──────── MATERIAL FOR THIS EXERCISE ────────

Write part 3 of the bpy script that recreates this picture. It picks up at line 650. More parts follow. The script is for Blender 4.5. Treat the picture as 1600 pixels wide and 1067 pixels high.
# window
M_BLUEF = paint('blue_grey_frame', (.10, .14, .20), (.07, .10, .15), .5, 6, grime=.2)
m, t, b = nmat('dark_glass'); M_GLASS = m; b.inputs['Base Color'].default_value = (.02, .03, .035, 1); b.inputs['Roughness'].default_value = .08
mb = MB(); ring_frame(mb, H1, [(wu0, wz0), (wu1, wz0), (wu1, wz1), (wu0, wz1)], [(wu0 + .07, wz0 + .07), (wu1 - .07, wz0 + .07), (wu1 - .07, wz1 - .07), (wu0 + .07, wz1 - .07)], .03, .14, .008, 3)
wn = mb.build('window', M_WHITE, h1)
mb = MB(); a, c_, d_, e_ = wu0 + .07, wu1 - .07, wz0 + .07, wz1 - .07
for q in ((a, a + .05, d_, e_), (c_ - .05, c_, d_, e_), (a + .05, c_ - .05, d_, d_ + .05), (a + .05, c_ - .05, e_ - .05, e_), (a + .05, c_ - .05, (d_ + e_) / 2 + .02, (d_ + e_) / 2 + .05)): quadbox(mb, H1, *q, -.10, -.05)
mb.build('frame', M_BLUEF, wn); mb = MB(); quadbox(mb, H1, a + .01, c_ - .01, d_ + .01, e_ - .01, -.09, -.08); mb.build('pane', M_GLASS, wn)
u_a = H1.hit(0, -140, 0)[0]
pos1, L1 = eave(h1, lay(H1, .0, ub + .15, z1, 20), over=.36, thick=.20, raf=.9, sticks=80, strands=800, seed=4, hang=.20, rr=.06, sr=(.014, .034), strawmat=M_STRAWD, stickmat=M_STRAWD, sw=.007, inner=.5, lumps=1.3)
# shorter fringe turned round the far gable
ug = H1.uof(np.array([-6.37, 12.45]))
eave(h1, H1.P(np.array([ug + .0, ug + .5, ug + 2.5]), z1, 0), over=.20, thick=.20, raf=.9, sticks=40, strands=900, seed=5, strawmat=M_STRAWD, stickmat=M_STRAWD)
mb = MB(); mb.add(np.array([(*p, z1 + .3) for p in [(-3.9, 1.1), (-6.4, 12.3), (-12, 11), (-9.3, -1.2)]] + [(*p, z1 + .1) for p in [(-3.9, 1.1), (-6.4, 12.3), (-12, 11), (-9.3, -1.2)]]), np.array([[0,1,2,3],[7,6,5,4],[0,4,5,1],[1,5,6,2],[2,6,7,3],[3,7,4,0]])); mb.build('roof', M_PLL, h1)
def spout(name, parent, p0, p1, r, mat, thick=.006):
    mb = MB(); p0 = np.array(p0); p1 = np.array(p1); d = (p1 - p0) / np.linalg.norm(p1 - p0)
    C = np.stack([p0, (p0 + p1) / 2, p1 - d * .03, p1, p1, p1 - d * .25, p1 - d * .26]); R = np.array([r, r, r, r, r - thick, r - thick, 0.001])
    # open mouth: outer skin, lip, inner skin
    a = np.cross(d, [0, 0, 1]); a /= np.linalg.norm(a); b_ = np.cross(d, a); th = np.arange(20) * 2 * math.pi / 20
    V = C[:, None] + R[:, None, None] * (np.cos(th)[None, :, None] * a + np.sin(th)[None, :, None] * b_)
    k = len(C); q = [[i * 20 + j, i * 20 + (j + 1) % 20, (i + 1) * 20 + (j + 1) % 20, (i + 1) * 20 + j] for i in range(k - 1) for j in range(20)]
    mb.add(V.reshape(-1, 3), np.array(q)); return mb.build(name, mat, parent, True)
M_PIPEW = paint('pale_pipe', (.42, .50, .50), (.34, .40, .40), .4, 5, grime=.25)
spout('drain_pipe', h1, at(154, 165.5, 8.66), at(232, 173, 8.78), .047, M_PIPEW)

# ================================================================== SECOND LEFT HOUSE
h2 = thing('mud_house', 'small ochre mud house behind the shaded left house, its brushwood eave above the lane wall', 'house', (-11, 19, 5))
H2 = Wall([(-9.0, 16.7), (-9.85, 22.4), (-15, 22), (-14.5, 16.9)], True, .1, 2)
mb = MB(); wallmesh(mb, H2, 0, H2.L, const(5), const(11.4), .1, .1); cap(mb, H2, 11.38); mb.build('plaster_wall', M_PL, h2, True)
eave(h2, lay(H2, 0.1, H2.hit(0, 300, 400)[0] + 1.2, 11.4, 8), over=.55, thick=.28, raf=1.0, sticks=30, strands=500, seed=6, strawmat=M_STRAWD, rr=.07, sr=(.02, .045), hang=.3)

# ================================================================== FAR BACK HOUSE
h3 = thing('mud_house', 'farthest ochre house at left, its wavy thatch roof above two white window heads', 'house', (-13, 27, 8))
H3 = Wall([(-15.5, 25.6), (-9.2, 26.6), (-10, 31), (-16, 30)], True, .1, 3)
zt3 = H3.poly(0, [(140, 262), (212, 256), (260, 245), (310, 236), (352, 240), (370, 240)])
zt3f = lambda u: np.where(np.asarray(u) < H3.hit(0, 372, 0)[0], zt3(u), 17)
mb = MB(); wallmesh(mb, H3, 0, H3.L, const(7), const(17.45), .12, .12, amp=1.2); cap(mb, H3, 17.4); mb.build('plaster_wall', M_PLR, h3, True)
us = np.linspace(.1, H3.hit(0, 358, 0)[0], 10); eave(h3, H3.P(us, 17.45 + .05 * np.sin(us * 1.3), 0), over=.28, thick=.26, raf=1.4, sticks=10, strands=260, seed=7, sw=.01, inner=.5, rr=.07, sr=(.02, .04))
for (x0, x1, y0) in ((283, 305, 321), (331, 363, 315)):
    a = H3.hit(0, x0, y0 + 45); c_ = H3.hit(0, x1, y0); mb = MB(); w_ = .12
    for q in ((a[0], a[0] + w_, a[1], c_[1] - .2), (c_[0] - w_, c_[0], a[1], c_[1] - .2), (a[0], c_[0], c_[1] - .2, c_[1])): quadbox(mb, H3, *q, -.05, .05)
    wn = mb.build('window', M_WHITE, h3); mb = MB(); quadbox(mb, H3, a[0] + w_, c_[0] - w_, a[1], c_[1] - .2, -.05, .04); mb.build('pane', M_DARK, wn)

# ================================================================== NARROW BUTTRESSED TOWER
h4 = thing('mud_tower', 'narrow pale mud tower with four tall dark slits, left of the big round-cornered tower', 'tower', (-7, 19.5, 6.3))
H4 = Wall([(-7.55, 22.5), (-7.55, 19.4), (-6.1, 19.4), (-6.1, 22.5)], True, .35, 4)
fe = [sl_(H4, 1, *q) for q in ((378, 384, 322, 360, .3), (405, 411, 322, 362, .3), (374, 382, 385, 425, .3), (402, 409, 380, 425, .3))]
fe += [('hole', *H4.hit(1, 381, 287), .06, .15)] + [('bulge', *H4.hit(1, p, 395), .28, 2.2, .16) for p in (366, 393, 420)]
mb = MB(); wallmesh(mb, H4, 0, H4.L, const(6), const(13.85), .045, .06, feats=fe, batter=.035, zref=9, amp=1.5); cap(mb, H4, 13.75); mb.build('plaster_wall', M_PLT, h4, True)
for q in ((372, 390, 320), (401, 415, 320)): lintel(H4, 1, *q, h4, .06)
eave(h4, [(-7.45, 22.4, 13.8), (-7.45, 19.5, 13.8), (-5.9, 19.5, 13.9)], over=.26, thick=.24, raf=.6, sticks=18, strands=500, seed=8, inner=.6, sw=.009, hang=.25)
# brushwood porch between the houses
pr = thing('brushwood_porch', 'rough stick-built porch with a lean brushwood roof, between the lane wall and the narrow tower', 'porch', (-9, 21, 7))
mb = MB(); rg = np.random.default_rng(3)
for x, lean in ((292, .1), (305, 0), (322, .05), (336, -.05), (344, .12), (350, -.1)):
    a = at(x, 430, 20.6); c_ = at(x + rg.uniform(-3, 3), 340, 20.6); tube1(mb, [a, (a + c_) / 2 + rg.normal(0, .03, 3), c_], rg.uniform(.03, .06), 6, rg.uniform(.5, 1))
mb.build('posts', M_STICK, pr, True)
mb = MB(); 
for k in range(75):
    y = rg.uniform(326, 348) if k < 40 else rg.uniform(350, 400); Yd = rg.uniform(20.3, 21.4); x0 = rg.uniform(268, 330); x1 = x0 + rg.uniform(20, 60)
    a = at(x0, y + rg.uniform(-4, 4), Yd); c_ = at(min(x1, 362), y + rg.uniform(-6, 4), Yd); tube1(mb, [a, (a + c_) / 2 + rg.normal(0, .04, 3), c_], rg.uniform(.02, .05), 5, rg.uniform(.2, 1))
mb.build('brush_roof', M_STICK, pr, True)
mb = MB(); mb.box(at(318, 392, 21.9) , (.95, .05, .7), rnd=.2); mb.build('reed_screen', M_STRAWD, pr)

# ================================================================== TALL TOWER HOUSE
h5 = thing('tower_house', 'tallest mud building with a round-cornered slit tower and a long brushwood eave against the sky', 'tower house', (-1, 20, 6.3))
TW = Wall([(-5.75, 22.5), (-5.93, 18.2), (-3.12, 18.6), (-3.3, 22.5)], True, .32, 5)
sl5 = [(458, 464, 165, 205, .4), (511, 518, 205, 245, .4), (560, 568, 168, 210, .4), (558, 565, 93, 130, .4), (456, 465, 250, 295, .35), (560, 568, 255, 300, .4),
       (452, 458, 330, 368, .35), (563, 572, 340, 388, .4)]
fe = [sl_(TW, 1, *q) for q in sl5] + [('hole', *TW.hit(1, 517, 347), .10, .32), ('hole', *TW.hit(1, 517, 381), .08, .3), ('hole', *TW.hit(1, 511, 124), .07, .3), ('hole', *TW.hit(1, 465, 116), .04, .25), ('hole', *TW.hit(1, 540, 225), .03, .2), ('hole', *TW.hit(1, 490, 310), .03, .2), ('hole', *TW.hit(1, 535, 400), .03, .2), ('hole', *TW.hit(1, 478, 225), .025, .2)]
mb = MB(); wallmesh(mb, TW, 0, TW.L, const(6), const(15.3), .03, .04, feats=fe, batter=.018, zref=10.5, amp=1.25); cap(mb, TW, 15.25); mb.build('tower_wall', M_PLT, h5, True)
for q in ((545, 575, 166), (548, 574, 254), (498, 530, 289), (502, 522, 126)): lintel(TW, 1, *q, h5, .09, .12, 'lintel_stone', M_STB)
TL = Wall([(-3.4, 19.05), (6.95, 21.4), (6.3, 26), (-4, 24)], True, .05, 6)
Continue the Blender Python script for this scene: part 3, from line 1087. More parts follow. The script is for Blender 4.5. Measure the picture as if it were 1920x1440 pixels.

────────

(PROBLEM DETAILS): Using the records above, copy every line that has the word "pixels" in it.

(TASK SOLUTION):
Write part 3 of the bpy script that recreates this picture. It picks up at line 650. More parts follow. The script is for Blender 4.5. Treat the picture as 1600 pixels wide and 1067 pixels high.
Continue the Blender Python script for this scene: part 3, from line 1087. More parts follow. The script is for Blender 4.5. Measure the picture as if it were 1920x1440 pixels.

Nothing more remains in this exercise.